--- Data excerpt ---

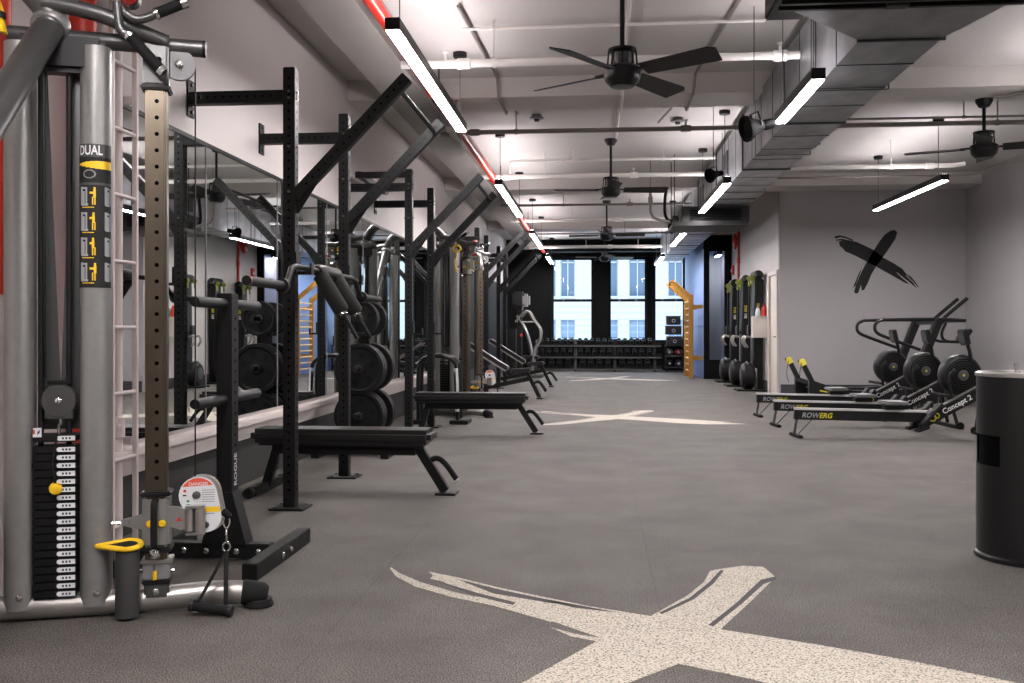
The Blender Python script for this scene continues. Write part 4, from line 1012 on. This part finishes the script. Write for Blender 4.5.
t.part('tube', M('red').cyl((-2.47, 4.37, 0), (-2.47, 4.37, ZC), .062, seg=20))
t.part('coupling', M('red').lathe([(.062, -.06), (.076, -.05), (.076, .05), (.062, .06)], (-2.47, 4.37, 2.9), seg=20))
t = Thing('riser_pipe', 'riser pipe with red upper half and white foot behind the big cable machine', 'pipe', (-2.47, 3.76, 0), 'wall risers')
t.part('tube', M('red').cyl((-2.47, 3.70, 1.25), (-2.47, 3.70, ZC), .062, seg=20))
t.part('foot_sleeve', M('white_steel').cyl((-2.47, 3.70, 0), (-2.47, 3.70, 1.25), .05, seg=20))

# ================================================================== DIP STAND, CURVED MACHINE
t = Thing('dip_stand', 'low black hoop stand of bent tubes behind the second flat bench', 'dip stand', (-1.85, 11.2, 0))
for y in (11.12, 11.34):
    hp = smooth([(-2.12, y, .03), (-2.12, y, .62), (-2.07, y, .76), (-1.95, y, .80), (-1.82, y, .80), (-1.70, y, .74), (-1.66, y, .6), (-1.65, y, .04)], 5)
    t.part('hoop', M('black_gloss').tube(hp, .024, 12))
for x, w_ in ((-1.63, .22), (-2.12, .12)): t.part('base_foot', M('black_metal').box((x, 11.22, .025), (w_, .36, .05), bev=.008))
t.part('grip_sleeve', M('label_white').tube([(-1.672, 11.10, .66), (-1.66, 11.10, .5), (-1.655, 11.10, .15)], .0255, 10).m('black_gloss').tube([(-1.672, 11.098, .62), (-1.655, 11.098, .15)], .0245, 6))
def cq(x, y, Y=22.3): return ony(505 + x / 6.2, 285 + y / 6.2, Y)
t = Thing('chest_press_machine', 'curved silver framed press machine before the dark window wall', 'exercise machine', (cq(110, 560).x, 22.3, 0))
for dy in (-.28, .28):
    Y = 22.3 + dy
    t.part('side_loop', M('silver_tube').tube(smooth([cq(75, 225, 22.3) + V((0, dy, 0)), cq(140, 160) + V((0, dy, 0)), cq(180, 215) + V((0, dy, 0)), cq(220, 275) + V((0, dy, 0)), cq(217, 340) + V((0, dy, 0)), cq(185, 402) + V((0, dy, 0)), cq(180, 480) + V((0, dy, 0))], 4), .022, 8))
    t.part('foot_rail', M('gun_tube').bar((cq(60, 0).x, Y, .04), (cq(240, 0).x, Y, .04), .08, .06, bev=.008))
t.part('curved_column', M('silver_tube').tube(smooth([cq(75, 190), cq(95, 225), cq(120, 265), cq(145, 330), cq(160, 400), cq(168, 480)] + [V((cq(168, 0).x, 22.3, .04))], 5), .07, 12, flat=.6))
t.part('cross_bar', M('silver_tube').cyl(cq(110, 230), cq(188, 228), .02, seg=8).bar(cq(75, 225) + V((0, -.28, 0)), cq(75, 225) + V((0, .28, 0)), .05, .05))
t.part('head_housing', M('silver_paint').box(cq(125, 95), (.22, .3, .3), bev=.05).m('black_plastic').box(cq(85, 90), (.28, .34, .36), bev=.04))
t.part('upright_post', M('silver_paint').bar(cq(100, 160), cq(100, 60), .1, .1, (0, 1, 0), .02).m('black_metal').bar(V((cq(90, 0).x, 22.3, .04)), cq(90, 100), .12, .12, (0, 1, 0), .01))
t.part('seat', M('black_vinyl').box((cq(160, 0).x, 22.3, .48), (.4, .36, .08), bev=.02).m('black_metal').bar((cq(150, 0).x, 22.3, .04), (cq(155, 0).x, 22.3, .46), .06, .06, (0, 1, 0)))
t.part('weight_stack', M('black_iron').box((cq(30, 0).x, 22.3, .6), (.3, .4, 1.1), bev=.01).m('red').box((cq(105, 0).x, 22.1, cq(0, 310).z), (.05, .05, .07), bev=.008))
# ================================================================== RIGHT SIDE: BIN, ROWERS, TREADMILL
t = Thing('trash_bin', 'tall black round bin with side opening and pale lid standing alone on the rubber floor', 'bin', (2.09, 4.81, 0))
bc_, br_ = V((2.09, 4.81, 0)), .24
def cylpatch(m, r, z0, z1, a0, a1, n):
    for i in range(n):
        p = [bc_ + V((r * math.cos(q), r * math.sin(q), 0)) for q in (a0 + (a1 - a0) * i / n, a0 + (a1 - a0) * (i + 1) / n)]
        m._face([m.bm.verts.new(v) for v in (p[0] + V((0, 0, z0)), p[1] + V((0, 0, z0)), p[1] + V((0, 0, z1)), p[0] + V((0, 0, z1)))])
bm_ = M('black_gloss'); O0, O1 = math.radians(150), math.radians(214)
bm_.lathe([(.22, 0), (.25, .002), (.25, .02), (br_, .03)], bc_, seg=64, caps=False)
cylpatch(bm_, br_, .03, .455, 0, 2 * math.pi, 64)
cylpatch(bm_, br_, .60, .88, 0, 2 * math.pi, 64)
cylpatch(bm_, br_, .455, .60, O1, O0 + 2 * math.pi, 48)
bmesh.ops.remove_doubles(bm_.bm, verts=bm_.bm.verts, dist=.0004)
bo = t.part('body', bm_)
ln_ = M('black_hole'); cylpatch(ln_, br_ - .014, .44, .61, 0, 2 * math.pi, 48)
for z in (.455, .60): ln_.lathe([(br_ - .014, z), (br_ - .001, z)], bc_, seg=48, caps=False)
t.part('inner_liner', ln_)
t.part('lid', M('silver_tube').lathe([(.235, .88), (.246, .882), (.246, .896), (.236, .902), (.18, .902), (.175, .89), (.06, .888), (.004, .888)], bc_, seg=64))
t.part('lid_handle', M('chrome').bar(bc_ + V((-.07, -.02, .89)), bc_ + V((-.08, -.02, .945)), .022, .012, (0, 1, 0), .003).bar(bc_ + V((-.02, -.02, .89)), bc_ + V((-.03, -.02, .945)), .022, .012, (0, 1, 0), .003))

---

Your goal
Leave out the pictures and repeat the lines from the start of the material through the line with "1.25), .05, seg=20))", inclusive.

Solution to this task
The Blender Python script for this scene continues. Write part 4, from line 1012 on. This part finishes the script. Write for Blender 4.5.
t.part('tube', M('red').cyl((-2.47, 4.37, 0), (-2.47, 4.37, ZC), .062, seg=20))
t.part('coupling', M('red').lathe([(.062, -.06), (.076, -.05), (.076, .05), (.062, .06)], (-2.47, 4.37, 2.9), seg=20))
t = Thing('riser_pipe', 'riser pipe with red upper half and white foot behind the big cable machine', 'pipe', (-2.47, 3.76, 0), 'wall risers')
t.part('tube', M('red').cyl((-2.47, 3.70, 1.25), (-2.47, 3.70, ZC), .062, seg=20))
t.part('foot_sleeve', M('white_steel').cyl((-2.47, 3.70, 0), (-2.47, 3.70, 1.25), .05, seg=20))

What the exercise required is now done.